BALTIMORE, Md.––United Methodist Men joined a community celebration of the conclusion of a four-year effort to restore a historic cemetery established in 1872 as “The City of the Dead for Colored People.”
At a May 14 celebration of the restored cemetery, Maryland Governor Martin O’Malley said he remembers passing the 34 acre site in 1999 and asking, “What is all that over there?” The site was indiscernible as a cemetery housing 48,000 graves of African Americans.
The Mount Auburn Cemetery, owned by Sharp Street UMC, contains the graves of Bishop Edgar A. Love, Bishop A.C. Hughes, Lillie Carroll Jackson, a civil-rights activist; John Henry Murphy, the founder of an Afro-American newspaper; William Ashby Hawkins, the first African American to run for the U.S. Senate; Louise Young, the first African-American woman physician in Maryland, and Joseph Gaines, the first African-American U.S. lightweight boxing champion.
Sherman Harris, a leader of UM Men in the Baltimore-Washington Conference, led the effort to restore the historic cemetery in 2008. He recalls the project began on a Saturday with 12 UM Men wielding machetes, chain saws and long-handle clippers. That initial effort was later supported by workdays sponsored by Smith Chapel UMC, 40 pastors of the Baltimore-Washington Conference, and members of the Baltimore Region Discipleship team.
The renewal project took a huge step forward when the Rev.
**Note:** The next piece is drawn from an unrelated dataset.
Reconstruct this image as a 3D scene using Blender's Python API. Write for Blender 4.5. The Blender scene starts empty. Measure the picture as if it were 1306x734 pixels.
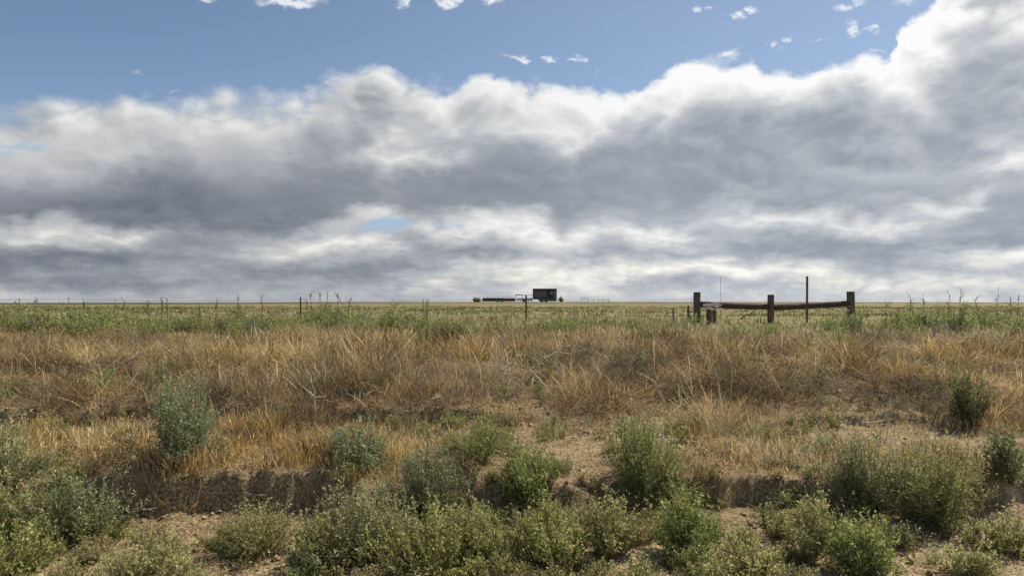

Douglas Sands, chairman of the Mt. Auburn Cemetery Corporation and the Rev. Del Hinton, pastor of Sharp Street UMC asked the Maryland Department of Public Safety and Correctional Services for help from inmates. With help from former Baltimore Police Commissioner Frederick Bealfeld III, the project was approved.
The inmates completed about 85 percent of the work, including the restoration of a 12-foot iron gate and a fence that surrounds the cemetery. Members of Sharp Street UMC would occasionally bring food to the inmates while they worked, and the inmates would attend services at the church.
Rowling Blake, secretary of the department, attended the May 14 celebration along with several of the inmates that helped restore the cemetery.
The future of the cemetery appears bright. Sharp Street UMC is developing a maintenance plan and will establish a columbarium for cremated remains, Tegeler Monuments is restoring headstones, and Morgan State University will utilize global positioning systems to determine if the headstones are aligned correctly.